Half of the earnings announcements made by companies have market returns that are 30 times as large as a typical non-announcement day. These kind of moves make volatility driven option strategies successful many times. The research shows that companies that have surprised the market with better than expected earnings will continue to do so. The research also shows that it is very difficult to predict how the market will react to good or bad surprise earnings. Sometimes it sells the news even when it is good and sometimes it goes up on bad news, the complexity of the reports also come into play where revenue is not what the market wanted so it sales off even though the earnings beat expectations.
The book recommends buying options that are very close to at-the-money on both sides both a call and a put where the delta is near 1 in the closest month to expiration. This is an option straddle where you profit on a sharp move in the underlying stock regardless of which way it moves as long as it is a big move. This is where you want to be to get the maximum response to price movement with the option that occurs in the equity. This is a very short term strategy buying the day of the earnings announcement and only holding to the next day. This limits any deterioration in the option through losing the theta value through time. You want to sell the options on both sides the next day to lock in profits after the move before the stock retraces. Growth stocks often have the torpedo effect when they miss earnings and fall dramatically, this would be profitable for this straddle strategy.
However for this strategy to work you must buy options that trade enough contracts to have a tight bid and ask spread so you do not lose your profits going in and out of the trade of a stock with illiquid options. If the stock does not move fast enough after earnings to cover both premiums then you will sell the next day for a loss because of collapsing volatility value in Vega. However if the stock does move farther than the premiums of both the call and the put you will have a profit on the side that was hedged for that direction that will cover the loss of the other side of the straddle that will be almost worthless after the trend.
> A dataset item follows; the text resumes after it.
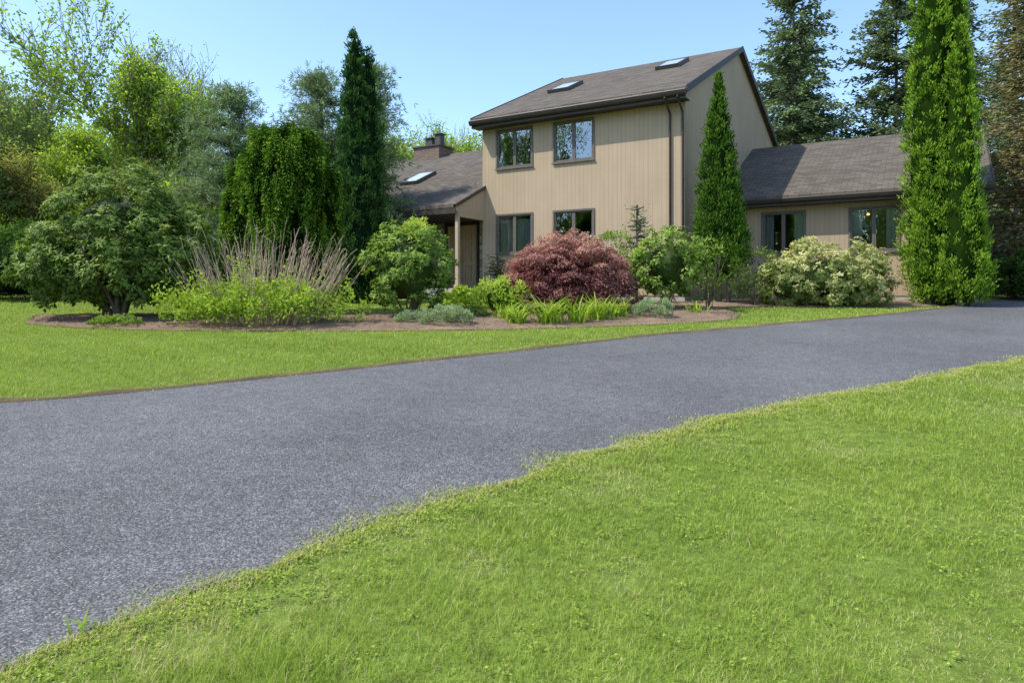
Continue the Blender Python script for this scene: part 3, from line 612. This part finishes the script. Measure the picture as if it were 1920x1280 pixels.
# arborvitae
def arb(S,rng,cols,dens,L,W,crad=.15,tb=.3,tr=.35,z0=.1,rough=.1):
    for dx,dy,Hh,R,pw in cols:
        prof=lambda t:R*np.minimum(1,(.55+t*3.2))*np.clip(1-t,0,1)**pw
        ts=np.linspace(0,1,14); S.revol((dx,dy,z0+.05),[(prof(t)*.74*(1 if t<1 else 0),t*(Hh-z0)*.97) for t in ts],0.02)
        ncl=int(dens*Hh*R*6.28*.6); t=1-np.sqrt(rng.uniform(0,1,ncl)); t=np.where(rng.random(ncl)<.45,rng.uniform(0,1,ncl),t); az=rng.uniform(0,6.283,ncl)
        lump=1+rough*(np.sin(az*5+t*9+dx)+np.sin(az*3-t*17))*.6+rng.normal(size=ncl)*rough*.7
        rr=np.maximum(prof(t)*lump-crad*.4,.02)
        cen=np.stack([dx+rr*np.cos(az),dy+rr*np.sin(az),z0+t*(Hh-z0)],-1); out=np.stack([np.cos(az),np.sin(az),0*az],-1)
        per=24; i=np.repeat(np.arange(ncl),per); n=len(i)
        sc=(.6+.5*(1-t))[i][:,None]; o=runit(rng,n); P=cen[i]+o*[1,1,1.35]*crad*sc*rng.uniform(.2,1,n)[:,None]
        Dd=unit(out[i]*.5+UP*.9+runit(rng,n)*.55); rel=(o*out[i]).sum(1)
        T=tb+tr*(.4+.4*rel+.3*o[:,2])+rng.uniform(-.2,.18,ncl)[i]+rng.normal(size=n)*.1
        S.leaves(rng,P,Dd,L*rng.uniform(.6,1.2,n),W*rng.uniform(.7,1.2,n),T)
def arbtree(label,x,y,cols,mat,seed,dens=34,L=.1,W=.038,z0=.1,**k):
    rng=np.random.default_rng(seed); T=thing('arborvitae_tree',label,'tree',(x,y,gzs(y)))
    S=Soup(); arb(S,rng,cols,dens,L,W,z0=z0,**k); link('crown',S.mesh('crown',mat),T)
    sg=[(np.array([c[0],c[1],-.1]),np.array([c[0],c[1],c[2]*.8]),c[3]*.13,.02) for c in cols]; link('trunk',tubemesh('trunk',sg,BARK,7),T); return T
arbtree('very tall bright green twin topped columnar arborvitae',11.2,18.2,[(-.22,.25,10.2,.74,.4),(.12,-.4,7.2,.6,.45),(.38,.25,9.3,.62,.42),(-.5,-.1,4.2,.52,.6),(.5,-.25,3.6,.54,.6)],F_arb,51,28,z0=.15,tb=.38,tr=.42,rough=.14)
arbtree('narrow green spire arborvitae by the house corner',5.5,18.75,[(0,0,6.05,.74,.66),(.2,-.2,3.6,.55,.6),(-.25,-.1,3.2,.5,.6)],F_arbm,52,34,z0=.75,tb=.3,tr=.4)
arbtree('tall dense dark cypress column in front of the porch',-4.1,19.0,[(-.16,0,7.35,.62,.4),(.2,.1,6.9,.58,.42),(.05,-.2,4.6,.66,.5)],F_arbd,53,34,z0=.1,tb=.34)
# weeping spruce
rng=np.random.default_rng(61); T=thing('weeping_spruce_tree','weeping bright tipped green spruce with drooping layered branches','tree',(-5.2,15.6,gzs(15.6))); S=Soup()
def hub(cx,cy,z0,ztop,R,dome,nt_,fill=0):
    ngr=max(6,nt_//7); ga=(np.arange(ngr)*2.399+rng.uniform(0,.6,ngr))%6.283; gzz=rng.permutation((np.arange(ngr)+.5)/ngr)**1.05; grr=rng.uniform(.8,1.16,ngr); gb=rng.uniform(-.16,.16,ngr)
    for k in range(nt_+fill):
        inner=k>=nt_
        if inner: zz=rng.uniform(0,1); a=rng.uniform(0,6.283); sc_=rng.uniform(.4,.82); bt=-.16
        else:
            gi=k%ngr; zz=gzz[gi]+rng.normal()*.05; a=ga[gi]+rng.normal()*.24; sc_=grr[gi]*rng.uniform(.88,1.06); bt=gb[gi]
        z=ztop-(ztop-z0)*min(1,max(0,zz)); zc=ztop-dome
        rr=R*(math.sqrt(max(0,1-((z-zc)/dome)**2)) if z>zc else (1-.12*(zc-z)/(zc-z0+.01)))*sc_
        o=np.array([math.cos(a),math.sin(a),0]); c=np.array([cx,cy,z+.12])+o*rr*np.array([1,1,0])
        ln=rng.uniform(.3,.8)*(1 if z<zc else .7); th=rng.uniform(.07,.13)*(1.3 if inner else 1); m=int(160*ln/.5); s=rng.uniform(0,1,m); dd=runit(rng,m)
        arc=np.sin(s*1.6)*.1
        P=c+o*arc[:,None]-UP*(s*ln)[:,None]+dd*[1,1,.6]*(th*(1-.65*s))[:,None]
        P[:,2]=np.maximum(P[:,2],.1)
        rel=dd@o; tip=(rng.random(m)<.12+.3*(s>.7))&(rel>-.3)
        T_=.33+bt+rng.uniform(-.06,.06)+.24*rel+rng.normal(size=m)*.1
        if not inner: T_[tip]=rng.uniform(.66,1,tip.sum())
        S.leaves(rng,P,unit(o*.45+dd*.7-UP*.7),rng.uniform(.045,.09,m),.028,T_)
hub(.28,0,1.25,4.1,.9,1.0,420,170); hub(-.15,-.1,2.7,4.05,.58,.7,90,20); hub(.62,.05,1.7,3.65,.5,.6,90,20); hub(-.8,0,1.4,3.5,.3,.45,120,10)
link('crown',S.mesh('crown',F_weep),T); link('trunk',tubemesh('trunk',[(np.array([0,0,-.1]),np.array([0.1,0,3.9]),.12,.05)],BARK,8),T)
# deciduous
def grow(rng,p,d,L,r,lev,mx,segs,tips,up,spread,nch=2):
    n=3
    for i in range(n):
        q=p+d*L/n; r1=r*(1-.3*(i+1)/n); segs.append((p,q,r*(1-.3*i/n),r1)); p=q
        if lev>=mx-1: tips.append((p,d))
        d=unit(d+rng.normal(size=3)*.16+UP*up)
        if lev<mx and i>=(0 if lev else 1):
            for _ in range(nch if i<n-1 else nch+1):
                pr=unit(np.cross(d,rng.normal(size=3))); grow(rng,p,unit(d+pr*spread*rng.uniform(.6,1.3)),L*rng.uniform(.5,.75),r1*.5,lev+1,mx,segs,tips,up,spread,nch)
def decid(name,label,x,y,H_,mat,seed,per=26,L=.14,W=.09,crad=.35,mx=3,up=.12,spread=.75,r0=None,bark=BARKG,nch=2,tb=.4,tr=.3,keep=1.0):
    rng=np.random.default_rng(seed); T=thing(name,label,'tree',(x,y,gzs(y))); segs=[];tips=[]
    grow(rng,np.zeros(3)-UP*.1,unit(np.array([rng.normal()*.05,rng.normal()*.05,1])),H_*.52,r0 or H_*.016,0,mx,segs,tips,up,spread,nch)
    zs=np.array([t[0][2] for t in tips]); sc=H_/np.quantile(zs,.998); segs=[(a*sc,b_*sc,max(c*sc,.012),max(e*sc,.008)) for a,b_,c,e in segs]
    link('trunk',tubemesh('trunk',segs,bark,4),T)
    tp=np.array([t[0] for t in tips])*sc; tp=tp[rng.random(len(tp))<keep]; S=Soup(); i=np.repeat(np.arange(len(tp)),per); n=len(i)
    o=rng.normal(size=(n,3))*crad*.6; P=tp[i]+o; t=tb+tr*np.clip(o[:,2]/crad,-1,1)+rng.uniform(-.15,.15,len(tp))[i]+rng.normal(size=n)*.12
    S.leaves(rng,P,runit(rng,n)-UP*.3,L*rng.uniform(.6,1.2,n),W*rng.uniform(.7,1.2,n),t); link('crown',S.mesh('crown',mat),T); return T
def copything(T,x,y,sc,rz,label=None,group=None):
    n=T.copy(); COL.objects.link(n); n.location=(x,y,gzs(y)); n.scale=(sc,)*3; n.rotation_euler=(0,0,rz)
    if label: n['label']=label
    for c in T.children:
        d=c.copy(); COL.objects.link(d); d.parent=n
    return n
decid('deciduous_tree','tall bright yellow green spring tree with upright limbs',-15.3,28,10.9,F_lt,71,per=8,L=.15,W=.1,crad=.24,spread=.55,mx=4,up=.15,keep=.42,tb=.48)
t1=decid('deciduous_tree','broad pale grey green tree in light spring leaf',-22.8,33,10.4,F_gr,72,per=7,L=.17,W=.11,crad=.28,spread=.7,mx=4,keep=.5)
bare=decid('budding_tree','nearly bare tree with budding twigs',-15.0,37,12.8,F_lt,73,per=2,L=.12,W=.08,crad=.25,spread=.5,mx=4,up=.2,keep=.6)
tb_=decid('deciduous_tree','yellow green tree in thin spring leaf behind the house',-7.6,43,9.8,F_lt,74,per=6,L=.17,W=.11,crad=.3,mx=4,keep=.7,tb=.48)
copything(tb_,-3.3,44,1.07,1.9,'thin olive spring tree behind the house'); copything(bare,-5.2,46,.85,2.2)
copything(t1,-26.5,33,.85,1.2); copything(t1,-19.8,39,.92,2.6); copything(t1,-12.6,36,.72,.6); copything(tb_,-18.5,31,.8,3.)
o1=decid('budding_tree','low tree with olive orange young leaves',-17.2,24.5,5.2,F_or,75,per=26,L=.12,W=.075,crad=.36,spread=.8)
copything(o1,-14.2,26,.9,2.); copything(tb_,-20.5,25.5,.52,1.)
def pine(label,x,y,H_,R,seed,zb=.6,mat=F_pine,nt_=7,dn=22):
    rng=np.random.default_rng(seed); T=thing('pine_tree',label,'tree',(x,y,gzs(y))); S=Soup(); segs=[(np.array([0,0,-.1]),np.array([.05,0,H_*.97]),.16,.03)]
    nb=int(H_*dn)
    for k in range(nb):
        t=rng.uniform(0,1)**.9; z=zb+t*(H_-zb); l=R*(1-t)**.55*rng.uniform(.6,1.12)+.2; a=rng.uniform(0,6.283)
        m=int(14+l*14); s=np.linspace(.15,1,m)*l; di=np.array([math.cos(a),math.sin(a),0]); C=np.array([0,0,z])+di*s[:,None]; C[:,2]+=s*.12-.05*s*s*1.2
        segs.append((np.array([0,0,z]),C[-1],.03,.006))
        sp=(rng.normal(size=(m,3))*[.2,.2,.1])*(.4+s/l)[:,None]; C=C+sp; bt=rng.uniform(-.14,.14)
        i=np.repeat(np.arange(m),nt_); n=len(i); D=unit(runit(rng,n)+di*.7+UP*.25)
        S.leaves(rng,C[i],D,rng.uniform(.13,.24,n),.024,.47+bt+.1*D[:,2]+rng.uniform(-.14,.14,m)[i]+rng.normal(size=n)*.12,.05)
    link('crown',S.mesh('crown',mat),T); link('trunk',tubemesh('trunk',segs,BARK,5),T); return T
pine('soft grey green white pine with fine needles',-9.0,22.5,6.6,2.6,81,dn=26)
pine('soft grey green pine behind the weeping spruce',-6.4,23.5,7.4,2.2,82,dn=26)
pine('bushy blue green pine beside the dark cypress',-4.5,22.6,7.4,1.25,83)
def spruce(name,label,x,y,H_,R,seed,mat=F_spr,dens=11,zb=.8,L=.38,W=.1,fill=34,pw=.75,dr=.13):
    rng=np.random.default_rng(seed); T=thing(name,label,'tree',(x,y,gzs(y))); S=Soup(); segs=[(np.array([0,0,-.1]),np.array([0,0,H_]),H_*.014,.02)]
    for k in range(int(H_*dens)):
        t=rng.uniform(0,1); z=zb+t*(H_-zb); l=(R*(1-t)**pw)*rng.uniform(.5,1.15)+.15; a=rng.uniform(0,6.283); di=np.array([math.cos(a),math.sin(a),0]); sd=np.array([-di[1],di[0],0])
        m=int(6+l*fill/2); s=rng.uniform(.12,1,m)*l; ris=rng.uniform(-.2,.55); C=np.array([0,0,z])+di*s[:,None]; C[:,2]+=ris*s-dr*s*s
        e=np.array([0,0,z])+di*l; e[2]+=ris*l-dr*l*l; segs.append((np.array([0,0,z]),e,.035,.008))
        sg_=rng.choice([-1,1],m)[:,None]; D=unit(di*.7+sd*sg_*rng.uniform(.2,1,m)[:,None]-UP*rng.uniform(-.4,.7,m)[:,None])
        C=C+rng.normal(size=(m,3))*[.12,.12,.1]
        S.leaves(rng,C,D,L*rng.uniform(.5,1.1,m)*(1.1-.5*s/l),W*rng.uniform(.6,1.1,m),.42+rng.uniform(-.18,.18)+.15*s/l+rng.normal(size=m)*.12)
    link('crown',S.mesh('crown',mat),T); link('trunk',tubemesh('trunk',segs,BARK,5),T); return T
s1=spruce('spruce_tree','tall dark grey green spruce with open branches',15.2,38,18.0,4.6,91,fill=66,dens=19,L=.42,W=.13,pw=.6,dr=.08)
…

This strategy caps your down side risk but gives you the potential for unlimited profits theoretically in a strong trend after earnings.
One problem with this strategy is the efficiency of pricing in implied volatility. You must have that greater than expected move to be profitable. The book does a good job of showing option traders how to locate these specific types of trades. The winning trades on the right trades are in the high double digits on the capital used.
These trades are non-directional which increases your odds, you do not have to predict the direction of a big move you just need a big move. Great book for people learning about option strategies, great food for thought.